Em segundo lugar, uma pessoa naturalmente mansa é mansa apenas enquanto você está de acordo com a vontade dela. Se você a forçá-la a fazer o que não gosta de fazer, mudará de atitude. Nas assim chamadas virtudes humanas, falta o elemento de abnegação. É óbvio que o propósito de todas elas é construir e estabelecer a vida do próprio-eu. Sempre que aquele próprio-eu é violado, as virtudes humanas desaparecem, todas elas. As virtudes que brotam da disciplina do Espírito Santo, do outro lado, somente são possuídas depois da vida feia do nosso próprio-eu ser quebrada, ali é vista a virtude verdadeira. Quanto mais o próprio-eu for ferido, tanto mais fulgurosamente brilha a verdadeira mansidão.
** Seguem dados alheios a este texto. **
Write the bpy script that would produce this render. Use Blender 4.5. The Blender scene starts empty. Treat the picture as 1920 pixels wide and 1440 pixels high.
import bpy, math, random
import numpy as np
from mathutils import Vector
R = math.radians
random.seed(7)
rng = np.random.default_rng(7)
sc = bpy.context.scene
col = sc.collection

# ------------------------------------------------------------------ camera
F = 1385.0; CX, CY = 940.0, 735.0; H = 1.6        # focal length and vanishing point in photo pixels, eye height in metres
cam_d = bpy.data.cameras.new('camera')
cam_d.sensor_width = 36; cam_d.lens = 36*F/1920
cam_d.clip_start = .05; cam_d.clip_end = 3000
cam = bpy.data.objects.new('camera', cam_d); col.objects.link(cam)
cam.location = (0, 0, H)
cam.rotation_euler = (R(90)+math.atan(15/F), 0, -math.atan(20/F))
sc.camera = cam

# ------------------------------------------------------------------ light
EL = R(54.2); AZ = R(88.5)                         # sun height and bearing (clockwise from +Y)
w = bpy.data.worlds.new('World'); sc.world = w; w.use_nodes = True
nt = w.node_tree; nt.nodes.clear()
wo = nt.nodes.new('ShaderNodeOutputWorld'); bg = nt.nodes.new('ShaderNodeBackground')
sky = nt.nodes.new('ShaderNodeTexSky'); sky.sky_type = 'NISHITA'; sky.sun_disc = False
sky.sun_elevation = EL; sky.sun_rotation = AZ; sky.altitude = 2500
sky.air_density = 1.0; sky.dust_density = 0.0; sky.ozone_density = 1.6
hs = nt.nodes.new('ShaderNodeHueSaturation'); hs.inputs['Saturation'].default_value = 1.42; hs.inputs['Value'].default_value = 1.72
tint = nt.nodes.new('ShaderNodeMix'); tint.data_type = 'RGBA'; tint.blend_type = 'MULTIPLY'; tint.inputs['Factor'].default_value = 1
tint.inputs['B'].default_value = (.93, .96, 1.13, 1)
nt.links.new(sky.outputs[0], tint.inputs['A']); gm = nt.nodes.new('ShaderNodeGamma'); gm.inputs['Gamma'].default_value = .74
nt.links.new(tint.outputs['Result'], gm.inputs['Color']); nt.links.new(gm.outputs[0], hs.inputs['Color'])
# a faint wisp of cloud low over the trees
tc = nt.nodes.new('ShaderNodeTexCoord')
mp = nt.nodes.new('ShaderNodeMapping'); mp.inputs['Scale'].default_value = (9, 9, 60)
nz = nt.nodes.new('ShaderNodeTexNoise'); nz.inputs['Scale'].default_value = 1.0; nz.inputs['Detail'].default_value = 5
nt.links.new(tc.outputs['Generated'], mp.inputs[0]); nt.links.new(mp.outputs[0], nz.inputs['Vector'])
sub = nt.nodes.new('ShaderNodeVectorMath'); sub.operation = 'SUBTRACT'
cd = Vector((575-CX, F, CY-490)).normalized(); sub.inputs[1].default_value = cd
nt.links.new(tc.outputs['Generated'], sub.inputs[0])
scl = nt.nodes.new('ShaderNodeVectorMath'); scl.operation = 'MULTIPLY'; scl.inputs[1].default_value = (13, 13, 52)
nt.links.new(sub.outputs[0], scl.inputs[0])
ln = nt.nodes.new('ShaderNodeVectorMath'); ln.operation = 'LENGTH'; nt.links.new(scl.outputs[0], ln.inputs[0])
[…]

A mansidão natural e o fruto espiritual, portanto, são basicamente diferentes.
UMA EXORTAÇÃO FINAL
Tendo ressaltado a importância de ser quebrantada a nossa alma, tenhamos cuidado para não procurar levá-la a efeito artificialmente. Devemos submeter-nos sob a poderosa mão de Deus, aceitando todos os tratamentos necessários. À medida em que a nossa alma é quebrantada, o nosso espírito é fortalecido. Alguns talvez achem o seu espírito ainda fraco. Não ore por forças para corrigir este defeito, pois a Bíblia nos ordena: "Fortalecei-vos!". Proclame que é seu alvo ser forte no espírito. A coisa maravilhosa é que depois da sua alma ter sido quebrantada, você pode ser forte sempre que quiser. O problema da força é resolvido com o problema da sua alma. Ao desejar ser forte, você é forte. Ninguém pode bloquear seu caminho. O Senhor diz: "Sê forte!". No Senhor você também diz: "Sê forte". E você descobre que você é forte no Senhor. Fortalecido no Senhor.
O nosso espírito é liberado somente depois de a nossa alma ter sido quebrantada. Este é o caminho básico para o serviço de Deus.